Dan aku rasa feminisme juga marak muncul di dekade 70-an bersandingan dengan munculnya flower generation. Angin feminisme yang dominan berhembus dari barat juga ikut andil dalam kristalisasi pandangan ini. Aku rasa harus dibedakan antara budaya dan kebiasaan serta nilai yang dianut dengan faham feminisme itu sendiri. Bisa jadi seorang penganut feminisme yang berasal dari Norwegia misalnya, suka one night standing karena hal tersebut lumrah di negaranya.
Jawaban: Anda keliru mengatakan feminisme muncul dari barat. Dari buku2 yang saya baca tentang sejarah, feminisme bahkan sudah ada di abad ke 13 di negara ini dan negara2 asia lainnya. Melalui catatan perjuangan kaum perempuan dalam cerita raja2, terutama dalam membela kehormatan bangsa. Hanya saja istilah feminisme baru muncul pada abad 19-an seiring dengan gerakan pengorganisasian perempuan dunia.
jawaban: one night standing? Apakah karena feminis dia melakukannya?atau karena melakukannya dia disebut feminis? ada-ada saja!
ha..ha..anda harus hati2 menghakimi orang lain.saya rasa malah para lelaki dan perempuan saat ini biasa melakukannya di kota-kota besarbahkan kota kecil.
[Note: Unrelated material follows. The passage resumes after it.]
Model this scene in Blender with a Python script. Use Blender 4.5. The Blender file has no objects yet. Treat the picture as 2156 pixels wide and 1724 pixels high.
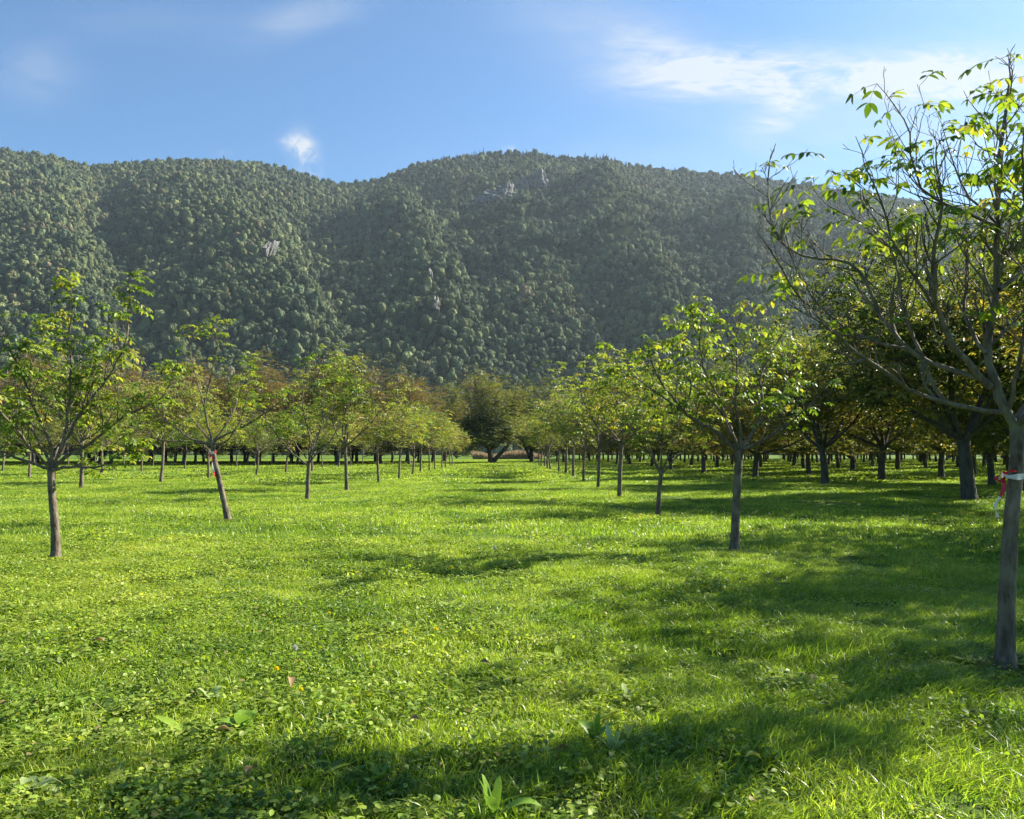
import bpy, bmesh, math, random
import numpy as np
from mathutils import Vector, Matrix, Euler, noise as mn
R = math.radians
SC = bpy.context.scene
COL = SC.collection

# ------------------------------------------------------------------ camera
F_PX, CXP, CYP = 1690.0, 1077.5, 862.0          # surveyed on a 2155 px wide print of the place
PITCH, YAW, EYE = R(3.08), R(-0.46), 1.6
cam_d = bpy.data.cameras.new('camera')
cam = bpy.data.objects.new('camera', cam_d)
COL.objects.link(cam)
cam.location = (0, 0, EYE)
cam.rotation_euler = (R(90) + PITCH, 0, YAW)
cam_d.sensor_width = 36
cam_d.lens = 36 * F_PX / 2155.0
cam_d.clip_start, cam_d.clip_end = 0.05, 8000
SC.camera = cam
CM = np.array(cam.rotation_euler.to_matrix())

# ------------------------------------------------------------------ sun, sky, exposure
SUN_EL, SUN_AZ = 35.0, 64.0                      # azimuth from +Y towards +X
SC.view_settings.view_transform = 'Standard'
SC.view_settings.look = 'None'
SC.view_settings.gamma = 1
SC.view_settings.exposure = 1.72
sd = bpy.data.lights.new('sun', 'SUN')
sd.energy, sd.angle, sd.color = 5.0, R(0.5), (1.0, 0.93, 0.80)
sun = bpy.data.objects.new('sun', sd)
COL.objects.link(sun)
el, az = R(SUN_EL), R(SUN_AZ)
SDIR = Vector((math.cos(el) * math.sin(az), math.cos(el) * math.cos(az), math.sin(el)))
sun.rotation_euler = SDIR.to_track_quat('Z', 'Y').to_euler()
sun.location = SDIR * 50

world = bpy.data.worlds.new('World')
SC.world = world
world.use_nodes = True


class NT:
    """tiny helper to write node trees"""
    def __init__(s, tree):
        s.t = tree
        s.n, s.l = tree.nodes, tree.links

    def new(s, typ, ins=None, **kw):
        n = s.n.new(typ)
        for k, v in kw.items():
            setattr(n, k, v)
        for k, v in (ins or {}).items():
            sock = n.inputs[k]
            if hasattr(v, 'outputs'):
                v = v.outputs[0]
            if isinstance(v, bpy.types.NodeSocket):
                s.l.new(v, sock)
            else:
                sock.default_value = v
        return n

    def m(s, op, a, b=0.0, c=0.0, clamp=False):
        n = s.new('ShaderNodeMath', {0: a, 1: b, 2: c}, operation=op, use_clamp=clamp)
        return n.outputs[0]

    def noise(s, vec, scale, detail=4, rough=0.5, dist=0.0, dim='3D'):
        return s.new('ShaderNodeTexNoise', {'Vector': vec, 'Scale': scale, 'Detail': detail, 'Roughness': rough,
                                            'Distortion': dist}, noise_dimensions=dim).outputs['Fac']

    def ramp(s, fac, stops, interp='LINEAR'):
        n = s.new('ShaderNodeValToRGB', {'Fac': fac})
        cr = n.color_ramp
        cr.interpolation = interp
        while len(cr.elements) < len(stops):
            cr.elements.new(0.5)
        for e, (p, c) in zip(cr.elements, stops):
            e.position = p
            e.color = (c[0], c[1], c[2], 1) if len(c) == 3 else c
        return n.outputs['Color']

    def mix(s, fac, a, b, blend='MIX'):
        n = s.new('ShaderNodeMix', data_type='RGBA', blend_type=blend)
        for i, v in ((0, fac), (6, a), (7, b)):
            if isinstance(v, bpy.types.NodeSocket):
                s.l.new(v, n.inputs[i])
            elif i == 0:
                n.inputs[0].default_value = v
            else:
                n.inputs[i].default_value = (v[0], v[1], v[2], 1)
        return n.outputs[2]


w = NT(world.node_tree)
w.n.clear()
sky = w.new('ShaderNodeTexSky', sky_type='NISHITA', sun_disc=False, sun_elevation=el, sun_rotation=az,
            altitude=300, air_density=1.0, dust_density=0.6, ozone_density=1.6)
tc = w.new('ShaderNodeTexCoord').outputs['Generated']
sp = w.new('ShaderNodeSeparateXYZ', {0: tc})
yy = w.m('MAXIMUM', sp.outputs[1], 0.05)
tu, tv = w.m('DIVIDE', sp.outputs[0], yy), w.m('DIVIDE', sp.outputs[2], yy)
uv = w.new('ShaderNodeCombineXYZ', {0: tu, 1: tv, 2: 0.0}).outputs[0]


def blob(x, y, sx, sy, rot=0.0):
    """soft elliptical patch of the cloud layer, centre and half sizes in survey pixels"""
    cu, cv = (x - 1064) / F_PX, (953 - y) / F_PX
    du, dv = w.m('SUBTRACT', tu, cu), w.m('SUBTRACT', tv, cv)
    c, s_ = math.cos(R(rot)), math.sin(R(rot))
    a = w.m('MULTIPLY', w.m('ADD', w.m('MULTIPLY', du, c), w.m('MULTIPLY', dv, s_)), F_PX / sx)
    b = w.m('MULTIPLY', w.m('SUBTRACT', w.m('MULTIPLY', dv, c), w.m('MULTIPLY', du, s_)), F_PX / sy)
    q = w.m('ADD', w.m('MULTIPLY', a, a), w.m('MULTIPLY', b, b))
    return w.m('EXPONENT', w.m('MULTIPLY', q, -1.0))


def addall(*v):
    r = v[0]
    for k in v[1:]:
        r = w.m('ADD', r, k)
    return r


def mul(a, k):
    return w.m('MULTIPLY', a, k)


map1 = w.new('ShaderNodeMapping', {'Vector': uv, 'Rotation': (0, 0, R(38)), 'Scale': (7.0, 20.0, 1)}).outputs[0]
n1 = w.noise(map1, 1.0, 9, 0.62, 1.2)
map2 = w.new('ShaderNodeMapping', {'Vector': uv, 'Rotation': (0, 0, R(25)), 'Scale': (4.0, 11.0, 1), 'Location': (3, 1, 0)}).outputs[0]
n2 = w.noise(map2, 1.0, 7, 0.58, 0.8)
n3 = w.noise(uv, 34.0, 9, 0.68, 0.6)
streak = addall(mul(blob(1530, 128, 200, 46, 4), 1.0), mul(blob(1800, 150, 250, 42, 0), 1.0), mul(blob(2030, 135, 190, 55, 0), 1.0),
                mul(blob(1665, 215, 75, 38, 30), 0.75), mul(blob(1400, 100, 130, 60, -25), 0.4))
veil = addall(mul(blob(1300, 60, 260, 90, -20), 0.42), mul(blob(1900, 260, 420, 90), 0.36), mul(blob(640, 15, 110, 40, 15), 0.5),
              mul(blob(50, 140, 90, 60, -10), 0.5), mul(blob(450, 60, 400, 60), 0.05), mul(blob(1500, 330, 500, 60), 0.2), mul(blob(2150, 150, 300, 260), 0.3), mul(blob(250, 20, 300, 40), 0.1))
puffm = addall(mul(blob(622, 292, 27, 24, -20), 1.0), mul(blob(640, 325, 20, 40, 10), 1.0), mul(blob(596, 286, 18, 7, 0), 0.5), mul(blob(1073, 303, 14, 9), 0.45), mul(blob(455, 312, 20, 8), 0.25))
map4 = w.new('ShaderNodeMapping', {'Vector': uv, 'Rotation': (0, 0, R(-28)), 'Scale': (12.0, 55.0, 1)}).outputs[0]
n4 = w.noise(map4, 1.0, 8, 0.65, 1.6)
fib = w.m('MULTIPLY_ADD', n4, 2.6, -0.45)
c_st = w.m('MULTIPLY', w.m('MULTIPLY', streak, w.m('MULTIPLY_ADD', n1, 4.2, -1.05, clamp=True)), fib, clamp=True)
c_st = w.m('MULTIPLY', c_st, 1.15, clamp=True)
c_ve = w.m('MULTIPLY', veil, w.m('MULTIPLY_ADD', n2, 3.2, -0.9, clamp=True), clamp=True)
c_pu = w.m('MULTIPLY', puffm, w.m('MULTIPLY_ADD', n3, 4.5, -1.5, clamp=True), clamp=True)
front = w.m('GREATER_THAN', sp.outputs[1], 0.1)
cf = w.m('MULTIPLY', w.m('MAXIMUM', w.m('ADD', c_st, mul(c_ve, 0.75)), c_pu, clamp=True), front, clamp=True)
cf = w.m('MULTIPLY', cf, 0.95)
skyc = w.mix(1.0, sky.outputs[0], (0.56, 0.90, 1.13), 'MULTIPLY')
cloudc = w.mix(cf, skyc, (4.5, 4.9, 5.3))
bg = w.new('ShaderNodeBackground', {'Color': cloudc, 'Strength': 0.050})
w.new('ShaderNodeOutputWorld', {'Surface': bg})


def ray(xd, yd):
    v = CM @ np.array([(xd - CXP), (CYP - yd), -F_PX])
    return v / v[1]


def pt(xd, yd, Y):
    v = ray(xd, yd) * Y
    return np.array([v[0], Y, v[2] + EYE])


def gpt(xd, yd):
    v = ray(xd, yd)
    return v * (EYE / -v[2]) + np.array([0, 0, EYE])


# ------------------------------------------------------------------ mesh helpers
def mk(name, V, quads=None, tris=None, mat=None, attrs=None, smooth=True, parent=None, link=True, mats=None, mat_idx=None):
    V = np.asarray(V, np.float32).reshape(-1, 3)
    q = np.zeros((0, 4), np.int32) if quads is None or len(quads) == 0 else np.asarray(quads, np.int32)
    t = np.zeros((0, 3), np.int32) if tris is None or len(tris) == 0 else np.asarray(tris, np.int32)
    me = bpy.data.meshes.new(name)
    me.vertices.add(len(V))
    me.vertices.foreach_set('co', V.ravel())
    nl = q.size + t.size
    if nl:
        me.loops.add(nl)
        me.loops.foreach_set('vertex_index', np.concatenate([q.ravel(), t.ravel()]))
        np_ = len(q) + len(t)
        me.polygons.add(np_)
        st = np.concatenate([np.arange(len(q)) * 4, q.size + np.arange(len(t)) * 3]).astype(np.int32)
        me.polygons.foreach_set('loop_start', st)
        me.polygons.foreach_set('loop_total', np.concatenate([np.full(len(q), 4), np.full(len(t), 3)]).astype(np.int32))
        me.polygons.foreach_set('use_smooth', np.full(np_, smooth))
        if mat_idx is not None:
            me.polygons.foreach_set('material_index', np.asarray(mat_idx, np.int32))
    for k, (typ, dom, arr) in (attrs or {}).items():
        a = me.attributes.new(k, typ, dom)
        a.data.foreach_set('vector' if typ == 'FLOAT_VECTOR' else 'value', np.asarray(arr).ravel())
    me.update(calc_edges=True)
    for m_ in (mats or ([mat] if mat else [])):
        me.materials.append(m_)
    o = bpy.data.objects.new(name, me)
    if link:
        COL.objects.link(o)
    if parent is not None:
        o.parent = parent
    return o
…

Saya punya datanya dari kliping koran demi sebuah kebanggan dan trend global :)well, saya tidak ingin ingin terjerumus,menempatkan diri sebagai penjaga moral dalam hal ini.
Tapi tentu sekali lagi feminisme bukan sex bebas. Dan tak semua penganut feminsime juga penyuka sex bebas. Jadi sekali lagi kutegaskan jika aku tidak menyamakan feminisme dengan sex bebas ! Buktinya Mbak Carol, feminis tapi bukan penganut sex bebas kan.
Nah anda sudah menjawab sendiri kesimpulan anda. Kalo saya menganut sex bebas, memangnya kenapa? Apakah mengetahui bahwa saya masih virgin akan menghibur anda? please deh..
kebanyakan laki2 terjebak dalam asumsi moral yang keliru dalam menilai perempuan lajang berumur :) he..he so berhentilah mendefinisikan hidup seorang perempuan menurut kacamata anda..harus begini begitu. Mudah2 an anda berbakat jadi laki2 feminis yang mulai membuka diri, mulailah dengan menyadari dan menerima bahwa alat kelamin perempuan bukan sesuatu yang harus "anda atur" bagaimana menggunakannya, karena organ itu ada dalam tubuh kami :)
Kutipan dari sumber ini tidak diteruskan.